Breaking the mold – Superhot Review (PS4)

 

First Person shooters are a genre that has been defined by a specific style formula made famous by Call Of Duty : Modern Warfare, and sense the release of that gold standard title the formula has remained virtually unchanged by most and deviated from by a select few. Through innovation, clever and surreal storytelling and smart gameplay, Superhot breaks the mold with a fantastic albeit short FPS treasure.

The game is presented from the point of view of a man playing Superhot through a VR headset on an illegal crack of the game, with a random chat friend popping in to discuss your feelings towards the game . This style of presentation gives the game a meta feel to the overall experience, with the pause menu and main menu being presented in linux style command prompts, for example to run the game you need to select superhot.exe from your index. The story starts off simple, you are a fellow playing a new game given to you by an internet chat friend who claims it to be the next best thing. From that intro point the story follows a simple line until the half way mark when things go down the rabbit hole into a very real experience , using 4th wall breaking and immersive effects to engage you. Narrative is displayed in large text on the screen in mission, basically giving you a one line story to set up the scenario.  I won’t spoil the story but it does get creepy and leaves you feeling a little skeptical towards technology.

Graphics in Superhot are a little dialed back , low texture and minimalistic character designs and colour palettes take the focus in the design. Enemies are presented as red human shapes amidst a white back drop, intractable objects such as weapons or toss-able items are in black which allows the player to focus on what is essential and important to how the scenario will play out. A nice touch is that each enemy bullet is followed by a red trail so that it can be identified from a distance and allows you to determine which direction a passing bullet may come from. In a perfect world of advanced development I would have liked to see some advanced graphics, but in a way akin to Minecraft, the simplistic design allows more to be available to the player without sacrifice.

 

The whole concept behind the games mechanics is that time only moves when you do, and within that mechanic creates the opportunity to become a bullet time god and create replay worthy of John Woo. Each level drops you into a different scenario taken almost straight out of an action movie, such as an impending ambush in a pool hall washroom spilling out into the main hall of which aforementioned pool is played. Weapons are divided between three distinct types; guns, melee throwables. Guns are the weapon type that are the most frequent and versatile within the game. The time mechanic comes into full play here as you can line up your shot and fire but the bullet will not travel unless you move to allow time to move , this in turn can bring a puzzle aspect to the game in regards to timing your movements and shots whilst avoiding oncoming attacks.  Melee weapons allow a satisfying change mainly because you need to take advantage of the slowed time to avoid bullets and get in close. Throwables and hand to hand offer a different variety of strategy in the fact that landing a hit with a throwable weapon such as a bottle or 8-ball causes the enemy to be stunned and toss whatever weapon they are holding forwards , so a well placed throw can make the difference between unarmed and outnumbered to Max Payne gearing up for the gunshow.
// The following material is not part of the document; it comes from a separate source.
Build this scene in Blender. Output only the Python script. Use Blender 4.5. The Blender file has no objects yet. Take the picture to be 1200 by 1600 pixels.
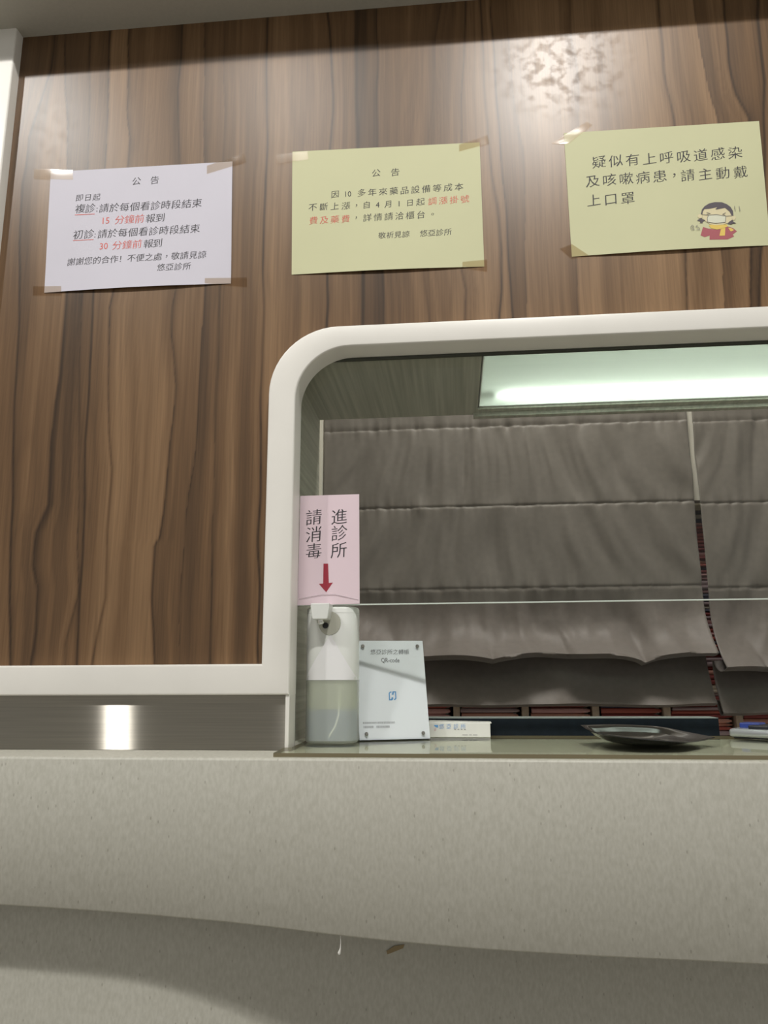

An ability called hotswitch makes itself available in the last leg of the game which allows you to swap into an enemies body, leaving your original behind to die.

Upon completion the game offers a challenge mode and an endless more, each of which require a specific score to proceed to the next stage. Endlesscan be a little dull and repetitive after four or five runs. Challenge mode allows you to play through key story missions with certain restrictions such as “Katana Only” giving the second play through a bit more flair.

 

Superhot is a fantastic yet short foray into a bullet time driven world with a story that may keep you looking over your shoulder for a long time afterwards.